Goal. Word for word, restate the lines from the start of the data below through the line containing "COL = SC.collection".

Information supplied.
────────────────
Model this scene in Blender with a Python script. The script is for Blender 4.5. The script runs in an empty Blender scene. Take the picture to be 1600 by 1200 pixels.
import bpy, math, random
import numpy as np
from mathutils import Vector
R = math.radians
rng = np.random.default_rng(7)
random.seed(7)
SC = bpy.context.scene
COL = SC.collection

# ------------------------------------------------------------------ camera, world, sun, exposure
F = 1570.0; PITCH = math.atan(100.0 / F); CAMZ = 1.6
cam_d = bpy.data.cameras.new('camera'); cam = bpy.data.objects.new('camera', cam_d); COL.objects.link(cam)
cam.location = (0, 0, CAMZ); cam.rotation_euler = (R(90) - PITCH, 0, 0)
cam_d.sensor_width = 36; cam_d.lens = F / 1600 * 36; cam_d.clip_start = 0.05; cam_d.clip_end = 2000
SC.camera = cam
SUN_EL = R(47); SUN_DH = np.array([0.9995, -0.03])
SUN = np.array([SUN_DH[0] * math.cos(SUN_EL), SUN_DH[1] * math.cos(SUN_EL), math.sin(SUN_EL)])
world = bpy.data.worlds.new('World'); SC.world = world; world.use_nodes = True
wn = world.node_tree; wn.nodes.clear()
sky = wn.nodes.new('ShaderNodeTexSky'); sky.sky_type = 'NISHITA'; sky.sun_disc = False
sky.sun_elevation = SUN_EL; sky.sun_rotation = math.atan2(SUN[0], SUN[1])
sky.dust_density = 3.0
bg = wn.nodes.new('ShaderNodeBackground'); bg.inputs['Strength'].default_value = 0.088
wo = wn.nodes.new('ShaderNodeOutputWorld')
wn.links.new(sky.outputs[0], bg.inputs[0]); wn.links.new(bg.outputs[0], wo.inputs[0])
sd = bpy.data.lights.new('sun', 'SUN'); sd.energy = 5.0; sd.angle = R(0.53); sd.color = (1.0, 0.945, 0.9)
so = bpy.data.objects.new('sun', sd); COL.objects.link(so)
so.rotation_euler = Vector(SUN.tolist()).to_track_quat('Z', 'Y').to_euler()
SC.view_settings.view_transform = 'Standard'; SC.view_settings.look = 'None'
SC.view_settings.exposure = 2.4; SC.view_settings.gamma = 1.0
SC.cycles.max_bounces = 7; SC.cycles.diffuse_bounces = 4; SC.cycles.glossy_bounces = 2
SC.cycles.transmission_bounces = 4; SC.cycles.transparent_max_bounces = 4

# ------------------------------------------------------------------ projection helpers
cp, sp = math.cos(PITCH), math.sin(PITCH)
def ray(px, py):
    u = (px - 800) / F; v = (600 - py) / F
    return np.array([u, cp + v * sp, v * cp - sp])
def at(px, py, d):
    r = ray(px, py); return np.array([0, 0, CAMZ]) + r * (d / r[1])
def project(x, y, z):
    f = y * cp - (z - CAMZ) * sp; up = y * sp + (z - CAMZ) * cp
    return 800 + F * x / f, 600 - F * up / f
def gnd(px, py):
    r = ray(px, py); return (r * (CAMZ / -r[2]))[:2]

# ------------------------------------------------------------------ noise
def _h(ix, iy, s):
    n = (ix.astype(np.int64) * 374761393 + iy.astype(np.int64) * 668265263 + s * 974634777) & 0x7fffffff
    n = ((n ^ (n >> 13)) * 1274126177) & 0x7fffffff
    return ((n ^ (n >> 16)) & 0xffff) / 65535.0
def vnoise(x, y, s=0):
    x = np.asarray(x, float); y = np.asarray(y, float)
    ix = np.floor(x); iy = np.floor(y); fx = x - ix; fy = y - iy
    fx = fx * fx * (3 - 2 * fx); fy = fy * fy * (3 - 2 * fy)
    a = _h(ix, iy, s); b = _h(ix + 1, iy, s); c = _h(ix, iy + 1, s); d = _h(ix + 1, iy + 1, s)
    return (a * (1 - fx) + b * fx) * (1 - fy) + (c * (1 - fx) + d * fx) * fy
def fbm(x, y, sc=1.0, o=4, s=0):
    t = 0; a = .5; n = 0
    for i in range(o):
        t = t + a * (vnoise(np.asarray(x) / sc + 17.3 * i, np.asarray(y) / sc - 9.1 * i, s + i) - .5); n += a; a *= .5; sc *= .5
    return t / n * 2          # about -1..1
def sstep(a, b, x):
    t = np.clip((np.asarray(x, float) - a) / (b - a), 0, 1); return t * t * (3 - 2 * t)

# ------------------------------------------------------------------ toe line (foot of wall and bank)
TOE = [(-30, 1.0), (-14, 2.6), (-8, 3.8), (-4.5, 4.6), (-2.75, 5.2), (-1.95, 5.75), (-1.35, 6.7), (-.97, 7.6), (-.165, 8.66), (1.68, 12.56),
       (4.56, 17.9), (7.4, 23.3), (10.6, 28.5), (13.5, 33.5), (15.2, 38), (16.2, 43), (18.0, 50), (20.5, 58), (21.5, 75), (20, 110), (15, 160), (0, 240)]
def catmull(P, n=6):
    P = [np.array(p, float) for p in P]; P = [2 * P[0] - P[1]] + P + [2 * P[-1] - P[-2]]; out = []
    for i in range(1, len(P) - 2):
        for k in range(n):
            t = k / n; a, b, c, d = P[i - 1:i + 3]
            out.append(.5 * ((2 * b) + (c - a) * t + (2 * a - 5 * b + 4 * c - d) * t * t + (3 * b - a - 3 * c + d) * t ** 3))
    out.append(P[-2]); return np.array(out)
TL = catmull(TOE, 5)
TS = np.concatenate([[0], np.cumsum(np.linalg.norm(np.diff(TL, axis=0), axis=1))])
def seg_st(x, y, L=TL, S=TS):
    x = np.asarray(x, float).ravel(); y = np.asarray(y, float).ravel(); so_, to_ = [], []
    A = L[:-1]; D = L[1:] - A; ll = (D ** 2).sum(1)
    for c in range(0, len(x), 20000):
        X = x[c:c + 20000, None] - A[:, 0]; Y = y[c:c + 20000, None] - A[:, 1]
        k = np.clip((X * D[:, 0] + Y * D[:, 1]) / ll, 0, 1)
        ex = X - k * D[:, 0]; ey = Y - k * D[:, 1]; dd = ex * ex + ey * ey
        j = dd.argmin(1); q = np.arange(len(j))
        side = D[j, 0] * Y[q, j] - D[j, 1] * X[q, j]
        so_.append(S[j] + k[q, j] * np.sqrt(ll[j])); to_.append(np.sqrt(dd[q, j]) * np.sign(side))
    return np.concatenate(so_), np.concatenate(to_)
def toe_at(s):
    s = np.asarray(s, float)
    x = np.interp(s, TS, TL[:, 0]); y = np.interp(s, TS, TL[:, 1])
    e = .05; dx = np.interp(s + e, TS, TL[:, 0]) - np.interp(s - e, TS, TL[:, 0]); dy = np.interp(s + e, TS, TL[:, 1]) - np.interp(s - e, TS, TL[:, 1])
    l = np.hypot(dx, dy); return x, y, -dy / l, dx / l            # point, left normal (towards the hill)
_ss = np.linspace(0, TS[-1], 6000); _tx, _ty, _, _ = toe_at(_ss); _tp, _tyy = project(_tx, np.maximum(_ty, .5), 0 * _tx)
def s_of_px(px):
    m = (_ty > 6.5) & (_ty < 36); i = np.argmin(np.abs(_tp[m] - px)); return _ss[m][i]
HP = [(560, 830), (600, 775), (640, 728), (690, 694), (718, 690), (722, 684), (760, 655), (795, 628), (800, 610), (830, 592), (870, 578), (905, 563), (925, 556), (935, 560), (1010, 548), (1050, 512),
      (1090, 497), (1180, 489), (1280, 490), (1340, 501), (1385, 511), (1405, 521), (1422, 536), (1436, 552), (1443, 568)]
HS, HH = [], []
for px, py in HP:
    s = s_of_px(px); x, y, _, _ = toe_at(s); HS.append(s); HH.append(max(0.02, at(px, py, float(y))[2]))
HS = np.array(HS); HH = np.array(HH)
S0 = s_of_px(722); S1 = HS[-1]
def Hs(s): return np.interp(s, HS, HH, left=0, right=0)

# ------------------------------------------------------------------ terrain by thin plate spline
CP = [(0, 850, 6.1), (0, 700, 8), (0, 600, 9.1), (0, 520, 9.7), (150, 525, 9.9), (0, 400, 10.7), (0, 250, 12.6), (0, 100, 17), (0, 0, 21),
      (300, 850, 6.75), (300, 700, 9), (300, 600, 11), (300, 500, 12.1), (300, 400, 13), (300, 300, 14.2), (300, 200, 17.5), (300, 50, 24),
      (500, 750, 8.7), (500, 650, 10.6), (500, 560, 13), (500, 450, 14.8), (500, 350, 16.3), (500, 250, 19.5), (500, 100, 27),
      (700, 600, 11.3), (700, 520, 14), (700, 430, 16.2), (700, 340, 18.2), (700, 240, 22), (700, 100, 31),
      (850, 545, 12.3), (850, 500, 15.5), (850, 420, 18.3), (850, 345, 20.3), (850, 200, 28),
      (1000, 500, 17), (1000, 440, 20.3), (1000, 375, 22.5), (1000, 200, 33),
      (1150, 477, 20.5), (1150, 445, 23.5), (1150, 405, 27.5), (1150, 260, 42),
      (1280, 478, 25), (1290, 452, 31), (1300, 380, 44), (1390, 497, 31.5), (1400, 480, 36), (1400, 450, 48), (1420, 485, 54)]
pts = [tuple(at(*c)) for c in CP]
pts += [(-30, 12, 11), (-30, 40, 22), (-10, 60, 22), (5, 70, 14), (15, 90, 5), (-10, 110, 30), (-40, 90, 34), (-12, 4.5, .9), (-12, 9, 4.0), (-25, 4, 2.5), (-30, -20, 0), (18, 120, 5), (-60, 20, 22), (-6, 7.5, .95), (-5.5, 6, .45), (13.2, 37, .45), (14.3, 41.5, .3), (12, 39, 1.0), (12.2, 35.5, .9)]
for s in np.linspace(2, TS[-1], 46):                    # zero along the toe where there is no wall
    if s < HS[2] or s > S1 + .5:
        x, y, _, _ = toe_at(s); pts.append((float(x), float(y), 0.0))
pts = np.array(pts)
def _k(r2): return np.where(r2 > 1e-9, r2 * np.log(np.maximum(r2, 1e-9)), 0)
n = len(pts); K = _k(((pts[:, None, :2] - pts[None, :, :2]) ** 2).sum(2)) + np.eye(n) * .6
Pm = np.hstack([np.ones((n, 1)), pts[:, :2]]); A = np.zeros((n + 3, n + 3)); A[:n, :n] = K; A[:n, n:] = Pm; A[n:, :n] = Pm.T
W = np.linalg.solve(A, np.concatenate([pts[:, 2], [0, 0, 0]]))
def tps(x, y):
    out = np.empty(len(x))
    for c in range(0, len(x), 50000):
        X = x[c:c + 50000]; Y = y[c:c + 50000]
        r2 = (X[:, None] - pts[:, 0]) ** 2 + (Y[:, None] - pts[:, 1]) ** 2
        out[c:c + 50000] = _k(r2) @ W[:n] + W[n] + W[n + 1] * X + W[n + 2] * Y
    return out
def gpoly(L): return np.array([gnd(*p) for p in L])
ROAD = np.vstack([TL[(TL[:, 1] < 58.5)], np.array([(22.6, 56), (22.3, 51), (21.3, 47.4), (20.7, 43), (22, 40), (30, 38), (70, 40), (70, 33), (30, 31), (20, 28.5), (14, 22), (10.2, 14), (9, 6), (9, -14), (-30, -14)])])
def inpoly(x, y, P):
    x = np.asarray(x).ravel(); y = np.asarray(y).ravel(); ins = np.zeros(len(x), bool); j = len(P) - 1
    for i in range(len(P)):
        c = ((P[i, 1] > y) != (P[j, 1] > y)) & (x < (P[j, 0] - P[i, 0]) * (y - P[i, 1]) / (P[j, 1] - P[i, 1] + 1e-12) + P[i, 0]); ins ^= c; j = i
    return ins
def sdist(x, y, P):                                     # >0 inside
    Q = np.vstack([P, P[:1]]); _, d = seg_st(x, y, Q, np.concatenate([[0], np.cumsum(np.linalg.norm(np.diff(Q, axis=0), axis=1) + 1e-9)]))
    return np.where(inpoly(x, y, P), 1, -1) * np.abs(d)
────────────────
Solution for this exercise.
Model this scene in Blender with a Python script. The script is for Blender 4.5. The script runs in an empty Blender scene. Take the picture to be 1600 by 1200 pixels.
import bpy, math, random
import numpy as np
from mathutils import Vector
R = math.radians
rng = np.random.default_rng(7)
random.seed(7)
SC = bpy.context.scene
COL = SC.collection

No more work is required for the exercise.